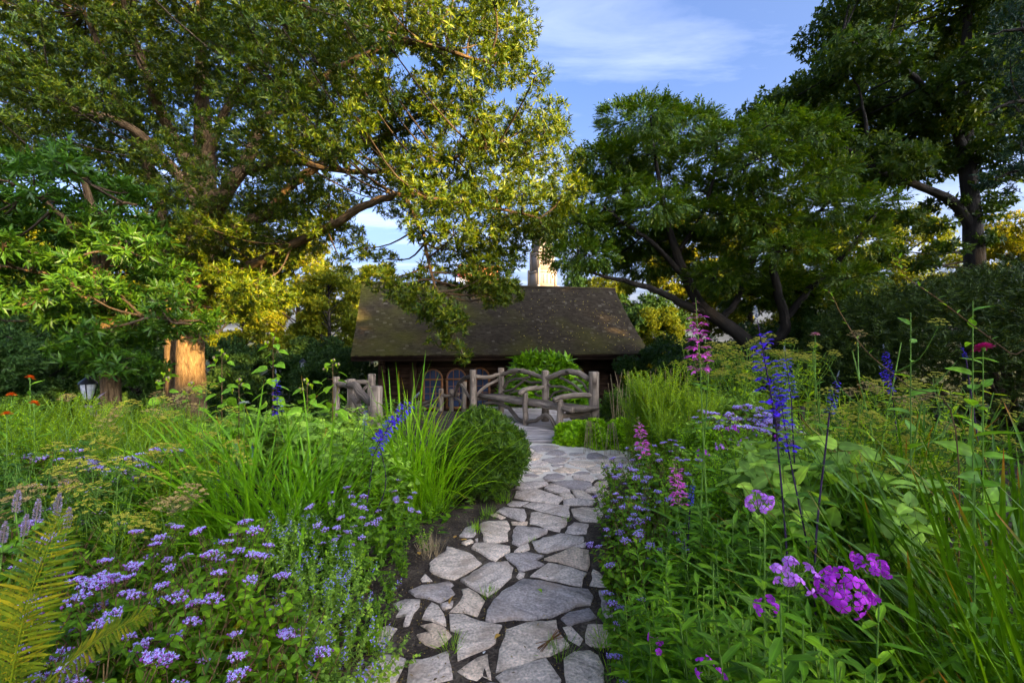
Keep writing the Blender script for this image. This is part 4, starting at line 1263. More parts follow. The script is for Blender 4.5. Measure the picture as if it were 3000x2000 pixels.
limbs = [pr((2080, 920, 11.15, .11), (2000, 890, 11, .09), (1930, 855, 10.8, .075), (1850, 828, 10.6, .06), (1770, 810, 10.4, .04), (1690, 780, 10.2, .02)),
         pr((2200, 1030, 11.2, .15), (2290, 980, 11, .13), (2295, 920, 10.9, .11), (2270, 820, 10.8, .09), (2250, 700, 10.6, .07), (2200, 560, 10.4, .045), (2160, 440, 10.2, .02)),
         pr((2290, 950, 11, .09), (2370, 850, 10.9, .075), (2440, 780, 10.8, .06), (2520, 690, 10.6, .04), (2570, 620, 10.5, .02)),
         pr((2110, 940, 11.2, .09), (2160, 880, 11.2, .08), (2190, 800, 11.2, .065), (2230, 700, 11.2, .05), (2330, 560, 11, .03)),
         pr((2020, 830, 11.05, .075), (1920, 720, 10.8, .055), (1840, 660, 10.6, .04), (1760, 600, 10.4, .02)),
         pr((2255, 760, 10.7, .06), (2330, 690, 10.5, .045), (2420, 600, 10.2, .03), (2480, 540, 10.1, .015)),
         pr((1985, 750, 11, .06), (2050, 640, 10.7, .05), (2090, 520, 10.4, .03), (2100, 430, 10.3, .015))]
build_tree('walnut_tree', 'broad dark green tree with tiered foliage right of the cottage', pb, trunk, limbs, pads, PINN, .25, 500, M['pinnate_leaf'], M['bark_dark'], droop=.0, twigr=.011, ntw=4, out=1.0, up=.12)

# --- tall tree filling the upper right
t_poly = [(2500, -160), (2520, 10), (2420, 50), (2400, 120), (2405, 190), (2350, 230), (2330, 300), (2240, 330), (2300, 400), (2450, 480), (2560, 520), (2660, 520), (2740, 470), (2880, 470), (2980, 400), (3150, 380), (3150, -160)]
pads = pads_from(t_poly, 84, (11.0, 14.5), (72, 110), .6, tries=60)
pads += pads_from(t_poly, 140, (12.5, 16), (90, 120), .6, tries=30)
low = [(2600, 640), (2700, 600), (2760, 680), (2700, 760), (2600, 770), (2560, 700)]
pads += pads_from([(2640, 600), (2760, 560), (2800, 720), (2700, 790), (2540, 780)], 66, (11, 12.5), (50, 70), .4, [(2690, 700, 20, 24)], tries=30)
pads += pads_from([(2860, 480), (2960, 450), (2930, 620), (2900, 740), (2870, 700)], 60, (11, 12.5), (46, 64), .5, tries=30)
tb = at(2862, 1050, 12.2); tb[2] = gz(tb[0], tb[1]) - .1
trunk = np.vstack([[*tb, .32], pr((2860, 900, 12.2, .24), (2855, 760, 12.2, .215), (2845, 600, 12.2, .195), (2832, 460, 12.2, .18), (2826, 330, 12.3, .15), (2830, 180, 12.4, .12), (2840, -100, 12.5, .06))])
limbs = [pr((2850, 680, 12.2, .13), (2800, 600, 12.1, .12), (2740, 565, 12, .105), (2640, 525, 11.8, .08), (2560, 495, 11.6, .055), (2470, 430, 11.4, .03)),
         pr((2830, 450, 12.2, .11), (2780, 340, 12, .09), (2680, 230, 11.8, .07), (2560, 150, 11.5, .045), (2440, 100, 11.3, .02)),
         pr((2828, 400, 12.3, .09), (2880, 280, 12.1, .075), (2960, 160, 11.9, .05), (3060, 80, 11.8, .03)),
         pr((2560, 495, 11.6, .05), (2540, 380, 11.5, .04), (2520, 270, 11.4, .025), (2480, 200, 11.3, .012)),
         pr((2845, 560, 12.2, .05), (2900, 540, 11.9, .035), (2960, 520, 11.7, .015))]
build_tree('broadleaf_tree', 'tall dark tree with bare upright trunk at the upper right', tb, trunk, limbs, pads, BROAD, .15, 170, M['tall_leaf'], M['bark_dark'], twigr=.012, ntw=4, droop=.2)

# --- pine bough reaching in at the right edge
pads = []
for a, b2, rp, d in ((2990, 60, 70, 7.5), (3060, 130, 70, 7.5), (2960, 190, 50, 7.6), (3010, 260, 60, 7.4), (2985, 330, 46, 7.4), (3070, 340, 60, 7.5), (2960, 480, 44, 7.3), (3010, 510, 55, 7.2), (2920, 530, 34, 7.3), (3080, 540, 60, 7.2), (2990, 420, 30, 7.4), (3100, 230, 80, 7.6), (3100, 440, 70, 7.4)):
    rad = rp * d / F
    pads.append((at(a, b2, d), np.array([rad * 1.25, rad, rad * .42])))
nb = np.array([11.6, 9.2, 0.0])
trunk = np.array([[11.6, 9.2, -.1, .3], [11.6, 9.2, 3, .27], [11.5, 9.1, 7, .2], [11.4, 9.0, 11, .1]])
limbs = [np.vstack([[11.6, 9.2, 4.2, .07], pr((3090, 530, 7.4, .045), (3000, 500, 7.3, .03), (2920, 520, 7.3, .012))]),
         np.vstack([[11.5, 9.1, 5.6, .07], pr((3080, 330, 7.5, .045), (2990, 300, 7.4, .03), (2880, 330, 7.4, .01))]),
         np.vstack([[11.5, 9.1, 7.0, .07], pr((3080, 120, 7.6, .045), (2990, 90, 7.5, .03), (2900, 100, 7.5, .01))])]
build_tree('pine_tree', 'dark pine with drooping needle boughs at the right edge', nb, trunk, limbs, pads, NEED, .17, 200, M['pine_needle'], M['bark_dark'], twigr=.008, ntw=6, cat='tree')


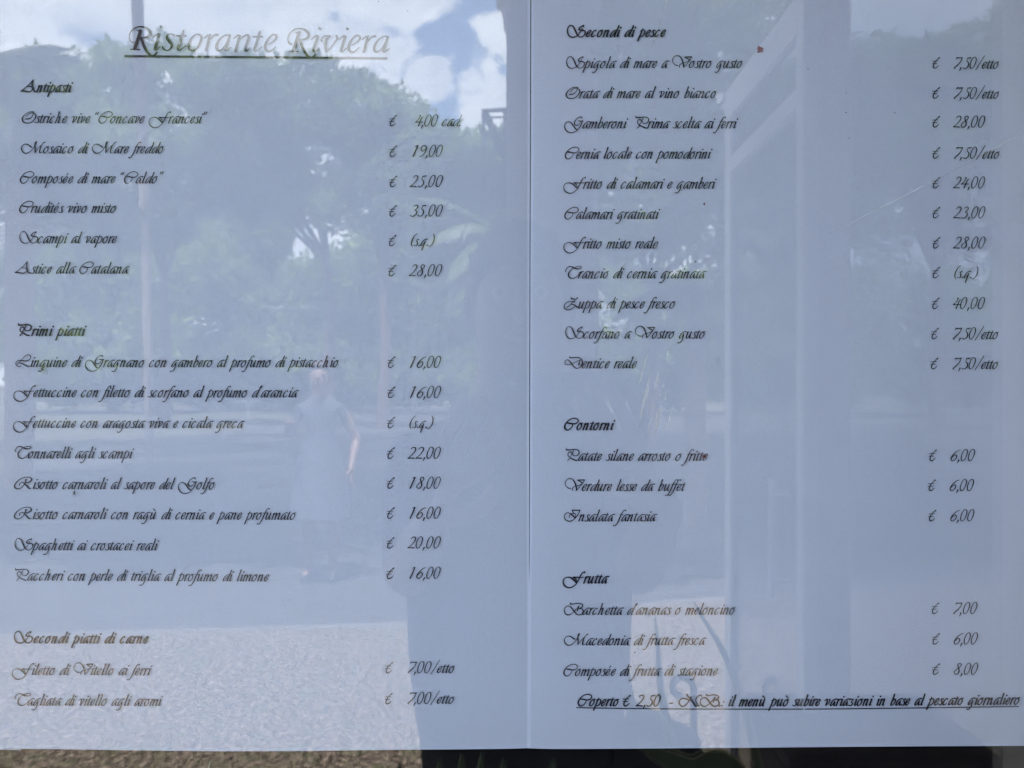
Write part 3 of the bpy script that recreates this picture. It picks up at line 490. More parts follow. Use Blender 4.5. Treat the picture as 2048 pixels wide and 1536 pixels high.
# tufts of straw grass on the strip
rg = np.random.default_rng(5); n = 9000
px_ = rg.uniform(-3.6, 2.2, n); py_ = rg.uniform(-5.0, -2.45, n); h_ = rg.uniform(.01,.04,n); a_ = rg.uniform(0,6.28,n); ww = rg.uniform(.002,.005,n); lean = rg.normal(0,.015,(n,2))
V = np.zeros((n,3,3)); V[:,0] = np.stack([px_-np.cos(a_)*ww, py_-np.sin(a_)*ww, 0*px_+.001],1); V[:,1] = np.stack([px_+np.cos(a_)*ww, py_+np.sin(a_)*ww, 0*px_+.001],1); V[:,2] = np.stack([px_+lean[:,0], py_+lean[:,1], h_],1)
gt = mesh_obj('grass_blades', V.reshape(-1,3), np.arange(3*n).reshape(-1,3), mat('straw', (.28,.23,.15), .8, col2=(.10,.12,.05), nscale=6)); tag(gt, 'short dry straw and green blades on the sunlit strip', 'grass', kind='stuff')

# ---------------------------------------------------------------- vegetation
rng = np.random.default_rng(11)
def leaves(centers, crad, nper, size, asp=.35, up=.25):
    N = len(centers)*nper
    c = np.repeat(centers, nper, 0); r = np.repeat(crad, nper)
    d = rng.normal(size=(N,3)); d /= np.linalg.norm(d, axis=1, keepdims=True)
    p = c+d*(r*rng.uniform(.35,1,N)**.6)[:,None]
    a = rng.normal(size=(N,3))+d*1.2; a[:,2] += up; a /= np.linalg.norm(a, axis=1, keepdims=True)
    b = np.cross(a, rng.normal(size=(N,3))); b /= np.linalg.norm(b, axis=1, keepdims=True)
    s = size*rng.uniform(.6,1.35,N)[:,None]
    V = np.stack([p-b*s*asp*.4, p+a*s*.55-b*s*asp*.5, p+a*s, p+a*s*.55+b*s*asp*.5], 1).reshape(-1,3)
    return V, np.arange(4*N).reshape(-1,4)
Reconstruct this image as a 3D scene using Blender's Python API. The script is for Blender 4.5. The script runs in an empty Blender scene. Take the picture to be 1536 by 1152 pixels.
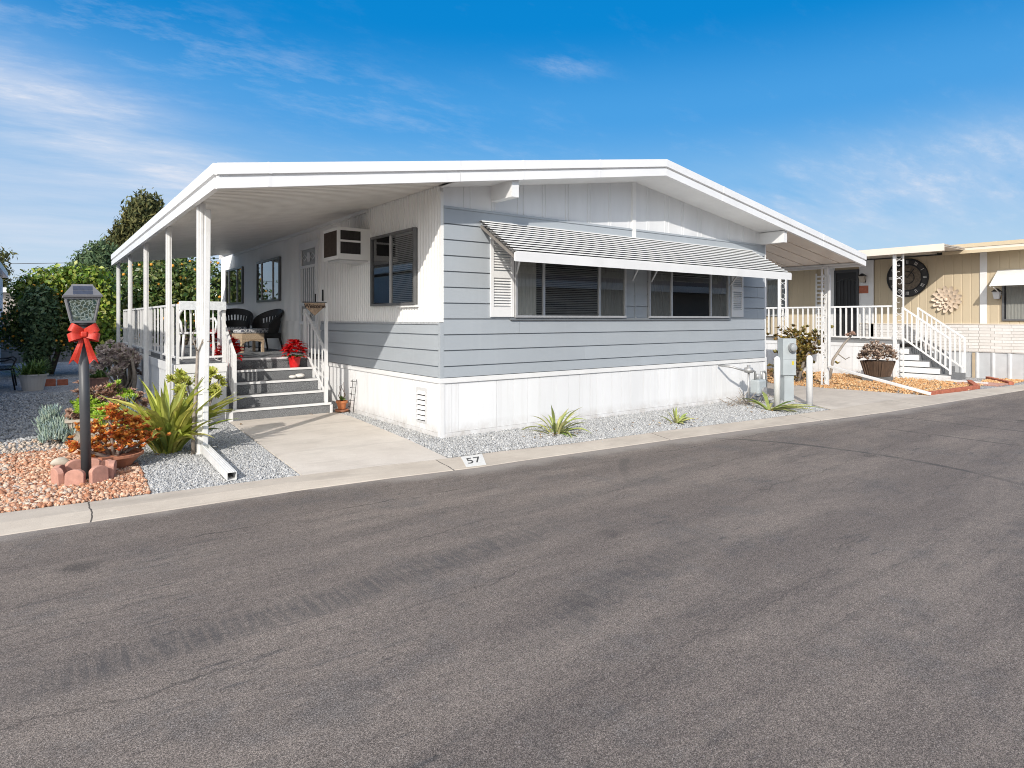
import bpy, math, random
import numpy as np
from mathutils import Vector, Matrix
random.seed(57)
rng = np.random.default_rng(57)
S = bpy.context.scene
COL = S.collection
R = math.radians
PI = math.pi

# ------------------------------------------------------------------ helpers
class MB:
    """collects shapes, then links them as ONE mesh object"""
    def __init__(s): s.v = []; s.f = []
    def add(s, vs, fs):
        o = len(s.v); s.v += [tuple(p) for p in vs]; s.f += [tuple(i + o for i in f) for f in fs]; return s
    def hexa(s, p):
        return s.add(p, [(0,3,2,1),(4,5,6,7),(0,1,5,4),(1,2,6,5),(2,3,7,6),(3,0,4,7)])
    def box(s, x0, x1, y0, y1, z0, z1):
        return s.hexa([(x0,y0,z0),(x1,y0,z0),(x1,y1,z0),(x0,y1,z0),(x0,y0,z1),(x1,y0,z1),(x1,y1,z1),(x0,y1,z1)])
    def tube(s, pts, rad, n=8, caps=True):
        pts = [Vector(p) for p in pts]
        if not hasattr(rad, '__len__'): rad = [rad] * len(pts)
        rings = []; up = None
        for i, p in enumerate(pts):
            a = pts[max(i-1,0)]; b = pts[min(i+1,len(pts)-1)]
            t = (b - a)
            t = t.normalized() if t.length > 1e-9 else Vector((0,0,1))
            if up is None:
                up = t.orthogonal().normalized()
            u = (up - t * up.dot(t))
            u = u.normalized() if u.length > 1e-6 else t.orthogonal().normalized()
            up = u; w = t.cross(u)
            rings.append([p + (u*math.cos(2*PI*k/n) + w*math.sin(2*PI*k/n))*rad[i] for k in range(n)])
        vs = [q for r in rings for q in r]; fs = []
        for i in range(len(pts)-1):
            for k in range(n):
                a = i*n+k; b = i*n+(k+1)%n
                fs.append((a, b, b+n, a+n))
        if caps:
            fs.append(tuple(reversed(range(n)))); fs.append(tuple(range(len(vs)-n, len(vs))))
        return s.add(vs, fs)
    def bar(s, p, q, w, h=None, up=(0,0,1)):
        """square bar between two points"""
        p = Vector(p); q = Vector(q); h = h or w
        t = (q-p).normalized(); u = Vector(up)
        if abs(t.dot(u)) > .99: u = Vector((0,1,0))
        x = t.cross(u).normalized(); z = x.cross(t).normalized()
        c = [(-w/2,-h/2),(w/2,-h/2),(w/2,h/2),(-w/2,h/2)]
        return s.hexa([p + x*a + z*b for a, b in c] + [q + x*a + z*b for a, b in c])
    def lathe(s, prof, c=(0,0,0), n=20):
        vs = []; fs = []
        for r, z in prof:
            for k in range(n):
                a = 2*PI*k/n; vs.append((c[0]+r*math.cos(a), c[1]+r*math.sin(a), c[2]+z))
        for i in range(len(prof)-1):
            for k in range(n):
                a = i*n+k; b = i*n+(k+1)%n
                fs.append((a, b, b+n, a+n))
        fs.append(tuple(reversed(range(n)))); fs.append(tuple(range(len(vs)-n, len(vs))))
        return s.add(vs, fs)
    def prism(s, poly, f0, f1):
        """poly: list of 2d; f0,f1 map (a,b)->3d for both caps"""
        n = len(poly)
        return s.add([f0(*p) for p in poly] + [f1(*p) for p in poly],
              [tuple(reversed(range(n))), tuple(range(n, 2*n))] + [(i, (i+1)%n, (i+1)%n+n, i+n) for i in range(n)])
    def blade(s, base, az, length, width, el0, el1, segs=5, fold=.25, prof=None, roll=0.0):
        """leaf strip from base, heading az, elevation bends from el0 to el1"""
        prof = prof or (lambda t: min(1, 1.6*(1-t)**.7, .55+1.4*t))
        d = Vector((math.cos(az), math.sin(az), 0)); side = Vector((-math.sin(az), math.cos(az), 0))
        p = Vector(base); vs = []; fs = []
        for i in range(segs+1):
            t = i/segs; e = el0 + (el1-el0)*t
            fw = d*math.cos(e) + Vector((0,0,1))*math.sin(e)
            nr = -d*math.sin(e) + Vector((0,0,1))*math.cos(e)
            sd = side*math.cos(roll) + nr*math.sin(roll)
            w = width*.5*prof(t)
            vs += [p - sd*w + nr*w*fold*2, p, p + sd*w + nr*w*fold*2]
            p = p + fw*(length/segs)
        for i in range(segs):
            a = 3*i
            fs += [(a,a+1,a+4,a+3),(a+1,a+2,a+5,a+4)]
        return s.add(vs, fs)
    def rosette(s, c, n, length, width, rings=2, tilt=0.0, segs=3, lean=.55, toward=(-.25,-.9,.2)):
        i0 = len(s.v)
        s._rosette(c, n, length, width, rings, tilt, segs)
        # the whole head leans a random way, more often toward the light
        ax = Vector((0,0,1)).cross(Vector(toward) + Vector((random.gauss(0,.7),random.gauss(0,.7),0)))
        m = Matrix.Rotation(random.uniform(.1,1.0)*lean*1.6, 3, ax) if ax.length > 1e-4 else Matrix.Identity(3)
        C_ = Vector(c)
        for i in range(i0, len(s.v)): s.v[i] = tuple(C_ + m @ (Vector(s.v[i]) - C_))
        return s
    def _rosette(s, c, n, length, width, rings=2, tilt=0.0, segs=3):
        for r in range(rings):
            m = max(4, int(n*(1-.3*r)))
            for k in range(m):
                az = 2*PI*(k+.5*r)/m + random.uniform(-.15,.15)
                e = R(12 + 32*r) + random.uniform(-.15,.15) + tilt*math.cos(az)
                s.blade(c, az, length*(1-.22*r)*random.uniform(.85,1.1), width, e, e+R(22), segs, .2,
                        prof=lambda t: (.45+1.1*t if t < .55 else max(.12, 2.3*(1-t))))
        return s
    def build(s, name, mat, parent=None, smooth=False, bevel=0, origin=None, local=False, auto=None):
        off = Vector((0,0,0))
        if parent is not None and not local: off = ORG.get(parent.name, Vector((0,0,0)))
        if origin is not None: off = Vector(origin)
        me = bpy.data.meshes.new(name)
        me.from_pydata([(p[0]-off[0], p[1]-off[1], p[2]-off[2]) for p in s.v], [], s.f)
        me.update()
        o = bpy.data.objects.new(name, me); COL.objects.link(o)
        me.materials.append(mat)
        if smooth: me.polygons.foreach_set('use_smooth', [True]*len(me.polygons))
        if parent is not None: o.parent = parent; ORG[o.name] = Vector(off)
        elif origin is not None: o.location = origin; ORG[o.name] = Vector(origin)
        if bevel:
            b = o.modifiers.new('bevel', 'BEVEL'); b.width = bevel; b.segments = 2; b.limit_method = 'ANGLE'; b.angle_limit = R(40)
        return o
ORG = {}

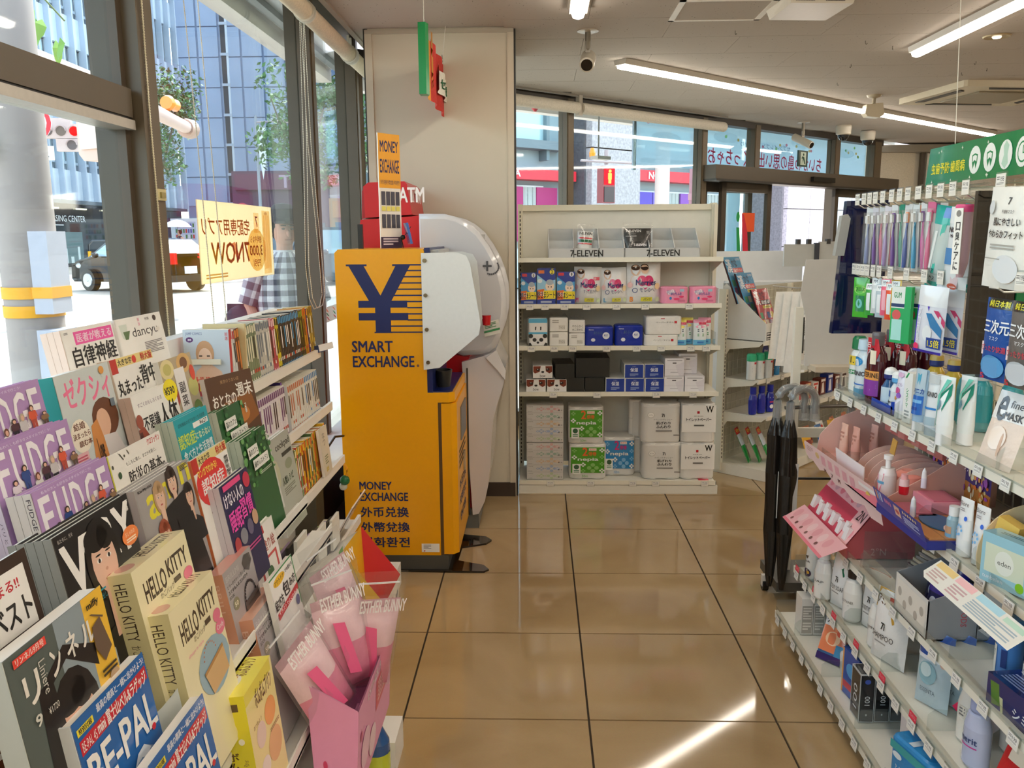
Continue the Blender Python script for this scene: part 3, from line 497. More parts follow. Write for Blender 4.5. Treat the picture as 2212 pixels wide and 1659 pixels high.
☆ ☆ ☆ ☆
Task prompt: Looking at the entries above, state how many lines contain "pixels"; give the number alone.

Correct answer: 4